The transposition from a class to a cultural critique permits the authors to reduce elite to liberal, without any reflection on the fact that there are many conservative elitists who shun the military and that many of the neocons never seriously entertained the notion of participating in the military themselves.

When the authors begin to extrapolate from poignant personal experience and personal conviction, their argument becomes remarkably myopic. They show no recognition that the Vietnam War shattered the kind of idealism about the military that “the greatest generation” had after “the good war,” that the elite managers of wars of empire cannot readily appeal to citizen loyalty, or that the current policy management—or mismanagement—that substitutes force for diplomacy cannot evoke the support of educated urban elites.

As a member of the so-called antimilitary elite, I found the authors’ extrapolation from personal experience less than compelling. So after I finished the book, I was ready to put it down and not bother to review it.

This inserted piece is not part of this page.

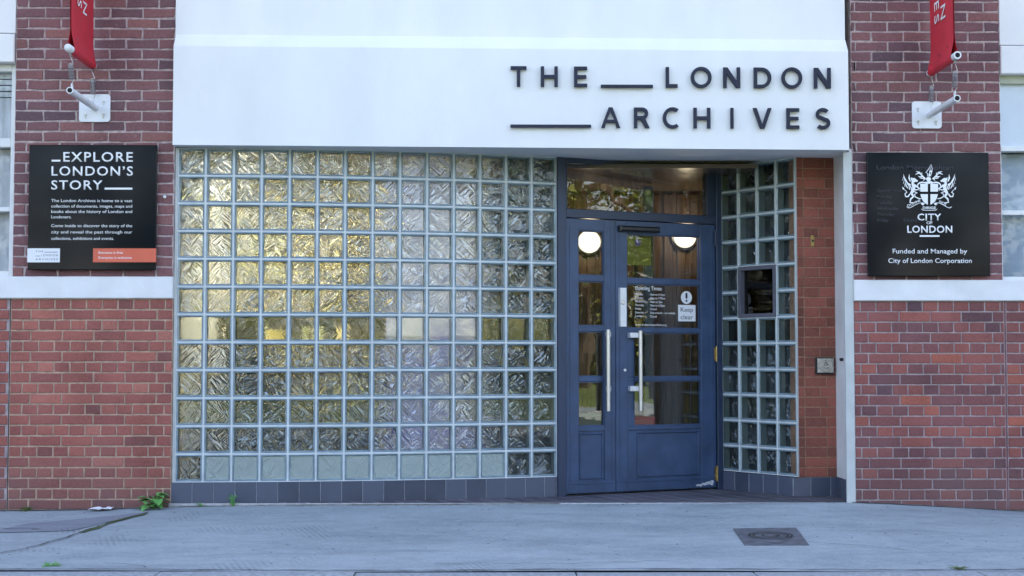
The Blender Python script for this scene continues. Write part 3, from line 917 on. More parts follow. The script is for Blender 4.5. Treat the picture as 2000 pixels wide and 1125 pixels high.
# ---------------------------------------------------------------- side windows
def window_left():
    w = empty('side_window', (-4.3, .1, 1.66), parent=building)
    f = MB()
    X1 = WL1; X0 = -5.15
    # rendered spandrel and lintel above
    s = MB(); s.box(X0, X1, -.3, .0, 3.42, 4.6, bev=.004); s.build('spandrel_panel', M['white'], building)
    s = MB(); s.box(X0, X1 - .003, -.3, .012, 3.206, 3.412, bev=.006); s.build('lintel', M['white'], building)
    fw = .042; D0, D1 = -.16, -.07
    z = [1.662, 1.705, 2.135, 2.168, 2.602, 2.672, 3.145, 3.205]
    f.box(X0, X0 + fw, D0, D1, 1.662, 3.205); f.box(X1 - fw - .004, X1 - .0, D0, D1, 1.662, 3.205, bev=.004)
    for a, b in ((1.662, 1.705), (2.135, 2.168), (2.602, 2.67), (3.155, 3.205)):
        f.box(X0 + fw, X1 - fw - .004, D0, D1 - .004, a, b, bev=.004)
    f.box(X0 + .7, X0 + .75, D0, D1 - .006, 1.705, 3.155)
    f.build('window_frame', M['frame_white'], w)
    for a, b in ((1.705, 2.135), (2.168, 2.602), (2.67, 3.155)):
        g = MB(); g.box(X0 + fw, X1 - fw - .004, -.13, -.125, a, b); g.build('pane', M['window_glass'], w)
    b = MB()
    b.box(X0 + .05, X1 - .05, -.185, -.18, 1.71, 2.6)
    b.box(X0 + .05, X1 - .05, -.185, -.18, 2.68, 2.98)
    for k in range(4): b.box(X0 + .05, X1 - .05, -.185, -.165, 2.985 + k * .045, 3.02 + k * .045)
    b.build('net_curtain', M['net'], w)
    s = MB(); s.box(X0 - .02, X1 + .02, -.12, .03, 1.661, 1.672); 
window_left()
def window_right():
    w = empty('side_window', (4.4, .1, 1.64), parent=building)
    X0 = WR0; X1 = 5.25
    s = MB(); s.box(X0, X1, -.3, .0, 3.352, 4.6, bev=.004); s.build('spandrel_panel', M['white'], building)
    s = MB(); s.box(X0 + .003, X1, -.3, .012, 3.14, 3.345, bev=.006); s.build('lintel', M['white'], building)
    f = MB(); fw = .02; D0, D1 = -.16, -.06
    f.box(X0, X0 + fw, D0, D1, 1.642, 3.139, bev=.003); f.box(X1 - fw, X1, D0, D1, 1.642, 3.139)
    for a, b in ((1.642, 1.668), (2.118, 2.152), (2.585, 2.622)):
        f.box(X0 + fw, X1 - fw, D0, D1 - .004, a, b, bev=.003)
    f.box(X0 + .8, X0 + .85, D0, D1 - .006, 1.668, 2.585)
    f.build('window_frame', M['frame_white'], w)
    t = MB(); t.box(X0 + fw, X1 - fw, D0, D1, 3.082, 3.139); t.build('frame_head', simple('pale_green_paint', (.42, .44, .34), .6, var=.1), w)
    t = MB(); t.box(X0 + fw, X1 - fw, -.13, -.1, 2.622, 3.082); t.build('infill_panel', M['blind'], w)
    for a, b in ((1.668, 2.118), (2.152, 2.585)):
        g = MB(); g.box(X0 + fw, X1 - fw, -.13, -.125, a, b); g.build('pane', M['window_glass'], w)
    b = MB(); b.box(X0 + .02, X1 - .02, -.2, -.195, 1.67, 2.58); b.build('net_curtain', M['net2'], w)  # sheet coloured as cloudy sky reflected in these panes
window_right()

# ---------------------------------------------------------------- body of the building above and behind (it shades the street)
mb = MB(); mb.box(-9, 9, -7, -.262, 3.42, 9.5); mb.build('upper_storeys', M['brick_dark'], building)
mb = MB(); mb.box(-9, -2.43, -.55, -.31, -.2, 3.415)
mb.box(2.535, 9, -.55, -.31, -.2, 3.415) if False else None
mb.box(-9, -8.7, -7, -.56, -.2, 3.415); mb.box(8.7, 9, -7, -.56, -.2, 3.415); mb.box(-8.7, 8.7, -7, -6.7, -.2, 3.415)
mb2 = MB(); mb2.box(-9, -6.2, -.55, 0, -.2, 9.4); mb2.box(6.3, 9, -.55, 0, -.2, 9.4); mb2.box(-6.2, 6.3, -.261, 0, 4.61, 9.4)
mb2.box(-6.2, -5.16, -.3, 0, 1.665, 4.6); mb2.box(5.26, 6.3, -.3, 0, 1.645, 4.6)
mb2.box(WL1 - .0, XL1, -.26, -.0, 4.14, 4.6); mb2.box(XR0, WR0, -.26, -.0, 4.04, 4.6)
mb2.build('outer_brickwork', M['brick_dark'], building)
mb = MB(); mb.box(-9, -8.7, -7, -.56, -.2, 3.415); mb.box(8.7, 9, -7, -.56, -.2, 3.415); mb.box(-8.7, 8.7, -7, -6.7, -.2, 3.415)
mb.build('rear_walls', M['brick_dark'], building)

# ---------------------------------------------------------------- interior
inter = MB()
mb = MB(); mb.box(-8.6, 8.6, -6.7, -.32, -.02, .03)
# floor follows behind the screens
fl = MB(); fl.mesh([Vector((x, y, .04)) for x, y in [(-2.42, .14)] + [(a, b + .1) for a, b in CH] + [(1.75, 1.2), (2.5, .62), (3.4, .62), (3.4, 4.2), (-2.42, 4.2)]], [tuple(range(20))])
fl.build('interior_floor', M['wood_floor'], building)
c_ = MB(); c_.box(-2.44, .0, -4.2, -.2, 2.86, 2.9); c_.box(0, 3.5, -4.2, -.62, 2.86, 2.9)
c_.build('interior_ceiling', M['grey_mid'], building)
w_ = MB(); w_.box(-2.46, -2.42, -4.2, -.14, 0, 2.88); w_.build('hall_side_wall', M['cream'], building)
w_ = MB(); w_.box(-2.42, .02, -4.24, -4.0, 0, 2.88); w_.build('hall_back_wall', M['olive'], building)
# dark timber lobby beside the door
w_ = MB(); w_.box(-.16, .3, -.86, -.82, 0.04, 2.86); w_.box(-.16, -.12, -4.2, -.86, .04, 2.86); w_.box(.3, .36, -2.3, -.58, .04, 2.86)
w_.build('lobby_partition', M['dark_wood'], building)
# lobby back wall of vertical timber slats, ceiling, right hand wall
LB = 2.15
w_ = MB(); w_.box(.36, 1.95, -LB - .1, -LB, .04, 2.86)
for k in range(14):
    x = .4 + k * .112
    w_.box(x, x + .075, -LB, -LB + .022, .05, 2.5, bev=.006)
w_.build('slatted_wall', M['brown_wood'], building)
w_ = MB(); w_.box(.3, 1.95, -LB, -.62, 2.53, 2.56); w_.build('lobby_ceiling', M['ceil'], building)
fw_ = Fr((1.83, 1.2, 0), (.12, .95, 0), (-.95, .12, 0))
w_ = MB(); w_.box(0, .97, -.03, 0, .05, 2.5, fw_)
for k in range(6): w_.box(.05 + k * .15, .14 + k * .15, 0, .02, .06, 2.48, fw_, bev=.005)
w_.build('slatted_wall', M['brown_wood'], building)
# booth behind the right hand screen
w_ = MB(); w_.box(2.0, 3.4, -1.9, -1.86, .04, 2.86); w_.box(3.36, 3.4, -1.86, -.6, .04, 2.86); w_.box(1.96, 2.0, -1.9, -1.25, .04, 2.86); w_.box(2.235, 2.52, -.63, -.605, .04, 2.6)
w_.build('booth_wall', M['grey_dark'], building)
# inner door frame posts seen through the glass
w_ = MB(); w_.box(1.17, 1.25, -1.62, -1.54, .05, 2.5, bev=.006); w_.box(.40, .46, -1.62, -1.54, .05, 2.5, bev=.006); w_.box(.46, 1.17, -1.62, -1.54, 2.2, 2.27, bev=.006)
w_.build('inner_door_frame', M['blue_post'], building)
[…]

But then it occurred to me that the writers have put on the table a core issue that we need to ponder with urgency—namely, how is responsible citizenship to be practiced in an empire that is beyond the reach of citizen opinion? Or rather, how is citizenship with citizen obligations like military participation to be recovered when the government refuses citizen policies and would just as soon outsource state violence so that policies need never be critiqued?

The broad question, beyond the horizon of these authors, is how it is possible to affirm a military culture of discipline, purpose and certain facets of noble loyalty while engaging in resistance against the oil-based empire? Almost every reader of the Century is situated in a theological tradition—Catholic, Anglican, Calvinist, Lutheran or Anabaptist—that on questions of government and the military goes back at least to the complexity of Augustine. And yet, for the most part, the church remains silent or sends forth only prophetic rants about current issues. The crisis to which AWOL points requires discriminating thought that draws on both republican and covenantal traditions. And sometimes the church is the last place in town for such critical thought.

Thus I judge that the writers are probably correct in their sweeping indictment, even though that indictment lacks nuance. But I dissent from a reading that urges eager support for the military without critical thought. We need to counter both the knee-jerk antimilitary culture and the easy enlistment of soldiers for imperial purposes that require more cannon fodder.

The writers are also likely correct that the issue is a class issue; but it is the oil class that keeps us in a perpetual state of war that is justified by amorphous anxiety. The combination of violence and anxiety requires a critical, thoughtful response, a word that reaches out both to “the fighting men and women” and to those who, like Vice President Dick Cheney, “had other things to do” than serve in the military.